Analysis: Court refusal bad news for Nader

By MICHAEL KIRKLAND, UPI Legal Affairs Correspondent  |  Sept. 28, 2004 at 4:54 PM
share with facebook
share with twitter
Sign up for our Security newsletter

WASHINGTON, Sept. 28 (UPI) -- The Supreme Court of the United States Tuesday refused to help independent candidate Ralph Nader get on the presidential ballot in Oregon.

Justice Sandra Day O'Connor, who oversees Oregon and the rest of the 9th U.S. Circuit, referred an emergency request from Nader supporters to the full court for a vote, which took place behind closed doors.

Only Justice Stephen Breyer indicated he would have stayed a lower-court order keeping Nader off the ballot. He gave no explanation, and there was no comment from the rest of the justices.

The action by the high court is an indication that Nader cannot use the federal courts, or U.S. constitutional issues, to force his way onto ballots in states where officials say he hasn't met the qualifications.

Nader supporters are claiming that their constitutional rights, particularly the "due process," or fair proceedings, guarantee of the 14th Amendment, have been violated by Oregon officials.

Nader is currently stalled in most political surveys at just a few percentage points behind the major candidates, Republican President George W. Bush and Sen. John Kerry, D-Mass.

Whether he can influence the 2004 presidential election depends on how many state ballots in which his name appears.

As in 2000, Nader's candidacy is expected to draw more votes away from the Democratic nominee than the Republican nominee. Polls after that election said an estimated 70 percent of Nader voters who declared themselves open to voting for other candidates said they would have voted for Democratic Vice President Al Gore if Nader had not been on the ballot.

In 2004 Democratic officials in individual states have been fighting to keep him off state ballots, while Republicans have been fighting just as hard to get him included and in some cases are financing Nader's efforts.
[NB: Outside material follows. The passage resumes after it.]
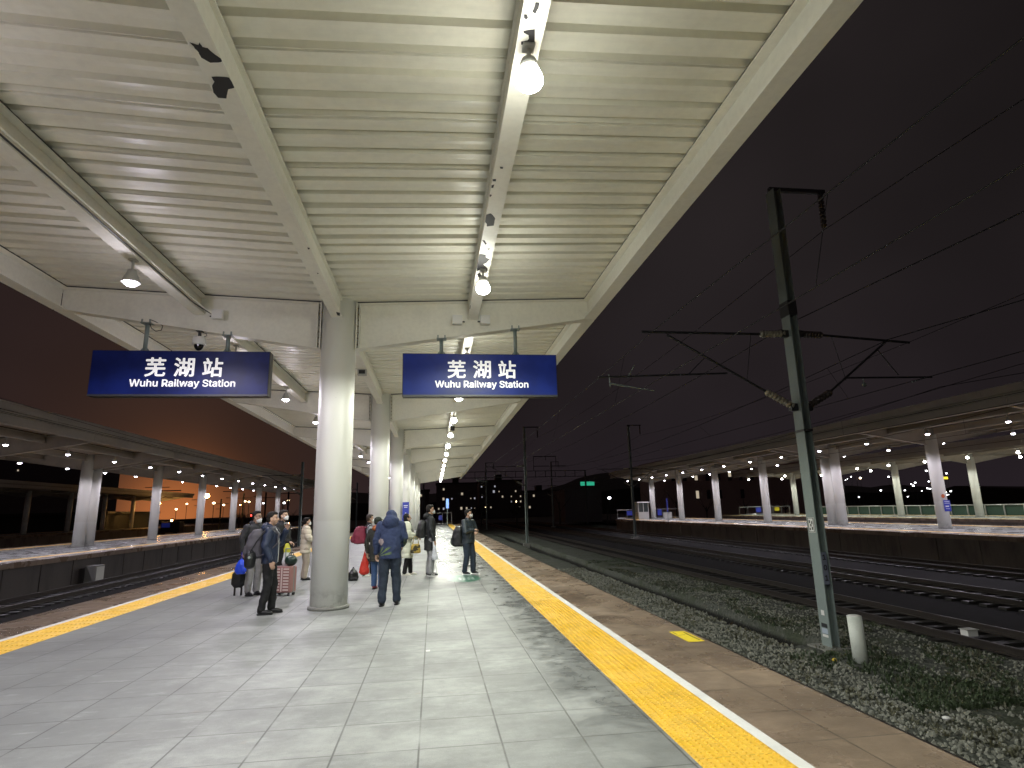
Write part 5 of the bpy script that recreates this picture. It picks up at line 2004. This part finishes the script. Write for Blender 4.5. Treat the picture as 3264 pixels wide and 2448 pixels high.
# dark green bag and plastic bags on the case
t = thing('round_bag', 'dark green round bag resting on top of the rose suitcase', 'bag', (-3.02, 13.56, .60))
b = MB(); b.ell((0, 0, .115), (.135, .11, .115), 16, 10); fuse('bag_body', b, cloth('dark_green_shiny_cloth', (.012, .032, .022), .3), t, .012, 3, .02)
b = MB(); b.tube([(-.06, 0, .20), (-.03, 0, .27), (.03, 0, .27), (.06, 0, .20)], .008, 6); localmesh('handle', b, M['black'], t)
t = thing('shopping_bag', 'yellow and white plastic bag hanging from the hand of the man in the white mask', 'bag', (-3.17, 13.80, .60))
b = MB(); b.loft([(0, 0, .0, .075, .05), (0, 0, .04, .095, .06), (0, 0, .22, .07, .05), (0, 0, .29, .06, .04)], 16); fuse('white_part', b, mat('white_film', (.75, .77, .77), .35), t, .010, 2, .03)
b = MB(); b.loft([(0, 0, .26, .065, .045), (0, 0, .34, .075, .045), (0, 0, .44, .04, .03), (0, 0, .46, .02, .02)], 16); fuse('yellow_part', b, mat('yellow_film_bag', (.62, .60, .06), .35), t, .010, 2, .02)
# blue bag and black bag by the man with glasses
t = thing('shopping_bag', 'bright blue bag held low by the man with glasses', 'bag', (-4.03, 13.55, .47))
b = MB(); b.loft([(0, 0, .0, .085, .05), (0, 0, .06, .125, .07), (0, 0, .2, .10, .06), (0, 0, .3, .03, .02)], 16); fuse('bag_body', b, mat('blue_film_bag', (.02, .08, .75), .35), t, .010, 2, .03)
b = MB(); b.tube([(-.02, 0, .28), (0, 0, .45), (.02, 0, .28)], .006, 6); localmesh('handle', b, M['blue_plate'], t)
t = thing('holdall', 'black soft bag on thin legs below the blue bag', 'bag', (-4.16, 13.9, 0))
b = MB(); b.loft([(0, 0, .16, .09, .07), (0, 0, .24, .15, .09), (0, 0, .44, .15, .09), (0, 0, .52, .07, .05)], 16); fuse('bag_body', b, pack_black, t, .012, 2, .03)
for x in (-.07, .07):
    b = MB(); b.cyl((x, 0, 0), (x, 0, .22), .02); localmesh('leg', b, M['black'], t)

# --- woman in cream puffer, half behind the first column
t, L_, A = person('woman in a cream puffer jacket and beige trousers half hidden by the first column', (-3.34, 16.55, 0), -72, 1.58, cream_c, beige_c, shoe_b,
                  arms={'R': ((.27, .04, 1.16), (.16, .24, 1.06)), 'L': ((.27, .04, 1.16), (.16, .24, 1.06))}, hem=.74, hair='bun', mask=True, puffer=.13, sleeve=1.05, leg_w=1.15, flare=1.1, folds=.012)

# --- woman with the maroon backpack
P5 = (-1.72, 16.7, 0)
t, L_, A = person('woman with a white mask in a black and grey sports jacket, maroon backpack on', P5, -78, 1.62, sport, black_c, shoe_w,
                  arms={'R': ((.27, .0, 1.16), (.20, .22, 1.10)), 'L': ((.27, .0, 1.16), (.2, .22, 1.1))}, feet=((.10, -.12), (-.09, .12)), hem=.84, hair='full', mask=True, wide=1.0, leg_w=1.0, sleeve=1.05, hair_col=mat('dark_brown_hair', (.05, .036, .028), .5), sole=white_r)
backpack('full maroon backpack on the woman with the white mask', behind(P5, -78, .25), -78, .36, .46, .34, pack_red, pack_red, .86)
# --- person with green cap, back to us
P6 = (-1.25, 13.95, 0)
t, L_, A = person('person in a green cap and olive coat with orange hood, seen from behind', P6, -14, 1.56, olive_c, denim_b, shoe_r,
                  arms={'R': ((.24, .05, 1.14), (.20, .2, 1.02)), 'L': ((.27, -.02, 1.12), (.27, .03, .88))}, hem=.66, hair='cap', hair_col=cloth('dark_green_cap_cloth', (.020, .028, .018), .8), collar=cloth('rust_orange_cloth', (.36, .105, .03)), wide=1.05, leg_w=1.1, feet=((.11, -.02), (-.10, .10)), head_yaw=-38)
t = thing('shopping_bag', 'red bag hanging at the left hand of the person in the green cap', 'bag', (-1.56, 14.25, .30))
b = MB(); b.loft([(0, 0, .0, .08, .05), (0, 0, .05, .12, .07), (0, 0, .25, .085, .05), (0, 0, .42, .03, .02), (0, 0, .50, .012, .012)], 16); fuse('bag_body', b, mat('red_film_bag', (.55, .03, .015), .4), t, .010, 2, .03)
b = MB(); b.tube([(0, 0, .48), (.01, -.02, .56)], .008, 6); localmesh('handle', b, mat('red_bag_handle', (.4, .02, .01), .4), t)
# --- big person in the navy hoodie
P7 = (-.80, 11.55, 0)
t, L_, A = person('heavily built person in a navy hoodie, hood up, back turned to us', P7, -3, 1.78, hoodie, denim_d, shoe_b,
                  arms={'R': ((.245, .04, 1.15), (.20, .20, 1.02)), 'L': ((.255, -.02, 1.13), (.255, .04, .90))}, hem=.80, hood='up', hair=None, face=False, wide=1.04, belly=1.15, leg_w=1.18, sleeve=1.12, lean=.14, head_drop=.105, head_tilt=-18, feet=((.12, .06), (-.13, -.06)), folds=.040)
# --- person in ivory coat with black headscarf, phone
P8 = (-.72, 16.6, 0)
t, L_, A = person('person in a long ivory padded coat and black headscarf looking at a phone', P8, -84, 1.62, cream2, black_c, shoe_w,
                  arms={'R': ((.27, .02, 1.14), (.15, .27, 1.06)), 'L': ((.27, .02, 1.14), (.15, .27, 1.06))}, feet=((.10, -.04), (-.09, .14)), hem=.50, hair='scarf', hair_col=black_c, puffer=.15, wide=1.1, flare=1.25, sleeve=1.05, belly=1.1, folds=.012, sole=white_r)
t = thing('phone', 'phone glowing lilac in the hand of the person in the ivory coat', 'phone', (-.36, 16.5, 1.03), R(-84))
b = MB(); b.obox((0, 0, .07), ((1, 0, 0), (0, .55, .83), (0, .83, -.55)), (.038, .078, .004)); localmesh('phone_body', b, M['black'], t)
b = MB(); b.obox((0, -.0042, .0725), ((1, 0, 0), (0, .55, .83), (0, .83, -.55)), (.034, .072, .0008)); localmesh('screen', b, mat('lilac_phone_glow', (.7, .55, .9), .3, emit=(.72, .52, .95), es=.9), t)
t = thing('handbag', 'gold and black handbag on the forearm of the person in the ivory coat', 'bag', (-.47, 16.25, .60), R(10))
b = MB(); b.loft([(0, 0, .0, .12, .05, 3), (0, 0, .03, .14, .06, 3), (0, 0, .2, .12, .05, 3), (0, 0, .24, .08, .03)], 16); fuse('bag_body', b, mat('gold_and_black_leather', build=lambda t_, b_: (lambda h: h.l(h.mix(h.ramp(h.noise(9, 2), .45, .52), (.04, .035, .02), (.42, .30, .06)), b_.inputs['Base Color']))(NT(t_)), rough=.35), t, .010, 2, .01)
b = MB(); b.tube([(-.08, 0, .22), (-.05, 0, .42), (.05, 0, .42), (.08, 0, .22)], .009, 6); localmesh('handle', b, mat('gold_leather', (.35, .24, .05), .4), t)
# --- tall man in black coat
P9 = (-.10, 16.35, 0)
t, L_, A = person('tall man in a long black coat and white mask, facing right', P9, -80, 1.83, cloth('black_coat_cloth', (.017, .020, .021), .75), cloth('light_grey_joggers', (.36, .37, .38), .9), mat('black_sneaker', (.02, .02, .022), .5),
                  arms={'R': ((.26, -.02, 1.13), (.25, .05, .87)), 'L': ((.26, -.02, 1.13), (.25, .05, .87))}, hem=.62, hair='full', hood='down', mask=True, flare=1.08, sleeve=1.05, leg_w=1.12, glasses=True, sole=white_r)
for q, sgn in ((.10, 1), (-.10, -1)):
    b = MB()
    for k in range(3):
        b.obox((sgn * .10 * 1.06 + .047, .03 + k * .035, .05), ((0, .5, .86), (1, 0, 0), (0, .86, -.5)), (.028, .003, .006))
        b.obox((sgn * .10 * 1.06 - .047, .03 + k * .035, .05), ((0, .5, .86), (1, 0, 0), (0, .86, -.5)), (.028, .003, .006))
    localmesh('shoe_stripes', b, white_r, t)
backpack('plain black backpack on the tall man in the black coat', behind(P9, -80, .22), -80, .32, .46, .22, pack_black, pack_black, .98)
t = thing('shopping_bag', 'thin translucent white bag hanging from the tall man hand', 'bag', (.03, 16.08, .42))
b = MB(); b.loft([(0, 0, .0, .05, .03), (0, 0, .05, .085, .045), (0, 0, .22, .06, .04), (-.03, 0, .40, .025, .02), (-.04, 0, .46, .012, .012)], 16); fuse('bag_body', b, mat('pale_film', (.62, .64, .70), .3), t, .009, 2, .035)
b = MB(); b.tube([(-.04, 0, .44), (-.03, .0, .53)], .010, 6); localmesh('handle', b, mat('pale_film_handle', (.6, .62, .68), .3), t)
# --- man with crossed arms
P10 = (.93, 16.4, 0)
t, L_, A = person('masked man with arms crossed, in dark jacket and jeans, nearest the yellow strip', P10, -128, 1.69, cloth('dark_slate_jacket', (.030, .042, .052), .5), denim_d, shoe_b,
                  arms={'R': ((.26, .09, 1.13), (.05, .20, 1.17)), 'L': ((.27, .09, 1.11), (.06, .21, 1.11))}, hem=.82, hair='short', mask=True, wide=1.1, sleeve=1.15, belly=1.1, leg_w=1.15, head_yaw=24, feet=((.12, -.03), (-.10, .10)), glasses=True, sole=white_r)
backpack('bulky black backpack hanging low on the man with crossed arms', behind(P10, -105, .27), -105, .36, .54, .30, pack_black, cloth('grey_green_pocket', (.05, .06, .06), .4), .72)
# --- black bag on the floor
t = thing('floor_bag', 'black plastic bag standing on the floor just right of the first column', 'bag', (-2.02, 15.95, 0))
b = MB(); b.loft([(0, 0, .0, .12, .10), (0, 0, .05, .145, .115), (0, 0, .18, .13, .10), (0, 0, .25, .07, .05), (0, 0, .28, .03, .03)], 18); fuse('bag_body', b, mat('black_film', (.012, .013, .013), .28), t, .010, 2, .05)
b = MB(); b.tube([(-.02, 0, .26), (.0, 0, .33), (.03, 0, .27)], .010, 6); localmesh('knot', b, M['black'], t)
t = thing('cigarette', 'lit white cigarette at the mouth of the man in the navy jacket', 'cigarette', (-2.63, 11.13, 1.52))
b = MB(); b.cyl((0, 0, 0), (.075, -.01, .004), .0042, n=8); localmesh('paper', b, M['white_pl'], t)
b = MB(); b.cyl((.0752, -.01, .004), (.079, -.0105, .004), .0042, n=8); localmesh('ember', b, M['orange_lamp'], t)

b = MB()
b.add([(-.085, 7.70, .004), (-.04, 7.71, .004), (-.038, 7.74, .014), (-.07, 7.75, .006), (-.09, 7.735, .012)], [(0, 1, 2, 4), (2, 3, 4)])
b.add([(-.085, 7.70, .003), (-.04, 7.71, .003), (-.07, 7.75, .003)], [(2, 1, 0)])
tag(obj('paper_scrap', b, M['white_pl']), 'tiny crumpled paper scrap on the grey floor tiles in the middle foreground', 'litter')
In Oregon Nader's supporters claim that they had gathered enough petition signatures necessary to get him on the ballot. His supporters said the petitions they submitted to the county elections boards contained more than 27,000 signatures, about 12,000 more than needed.

Under state law, county elections officers are supposed to verify the signatures and in turn submit them to the Oregon secretary of state's office before Aug. 24, the filing deadline for the Nov. 2 election.

However, as the petitions were being filed with the counties, Nader supporters said, the secretary of state sent county officials an informal memo instructing them to remove petition sheets from the official count if the name of the "circulator" of the sheets -- the person taking down signatures -- was identified by initials only and if the circulation date had been crossed out or modified.

Using those restrictions, the elections officers verified and returned petitions containing more than 18,000 verified signatures to the secretary of state's office. That was still more than enough to qualify.

At that point, however, Oregon Secretary of State Bill Bradbury, a Democrat, also began to review the petition sheets and rejected more than 3,000 of the signatures, leaving Nader just 218 short of the 15,306 signatures needed.

The Nader campaign filed suit, and a state judge ruled that the independent candidate had qualified for the ballot. But last week the Oregon Supreme Court issued a writ ordering the judge to throw out his ruling. The state high court cited U.S. Supreme Court precedent giving the states considerable leeway to protect the integrity of their ballots.

Nader's supporters then asked the U.S. Supreme Court in an emergency request filed last Friday to block the Oregon Supreme Court's order, meaning the judge's ruling would stand.

"The Oregon Supreme Court concluded that application of the 'unwritten rules' did not violate Oregon law," Nader supporters told the U.S. Supreme Court. "We argue here that application of the 'unwritten rules' did violate the rights of plaintiffs under the U.S. Constitution by depriving them of a recognized liberty interest with no notice and no opportunity to cure the alleged 'circulator errors' on the signature sheets."

The Nader campaign said on its Web site it has filed signatures in 26 other states and the District of Columbia. In addition, the campaign is relying on Reform Party access to seven state ballots.

Signatures have been submitted in Alaska, Arizona, Arkansas, Connecticut, Illinois, Iowa, Maine, Maryland, Massachusetts, Michigan, Missouri, Montana, Nevada, New Hampshire, New Jersey, New York, Ohio, Pennsylvania, South Carolina, South Dakota, Tennessee, Texas, Utah, Virginia, West Virginia and Wyoming.

The campaign said it has satisfied the signature requirements in Arkansas, Iowa, Montana, Nevada, New Jersey and South Dakota.

In addition the Reform Party has ballot access in Colorado, Florida, Kansas, Michigan, Mississippi, Montana and South Carolina. Nader has also received the nomination of the Independent Party of Delaware.

--

(No. 04A242, Kucera et al vs. Bradbury and Democratic Party of Oregon et al.)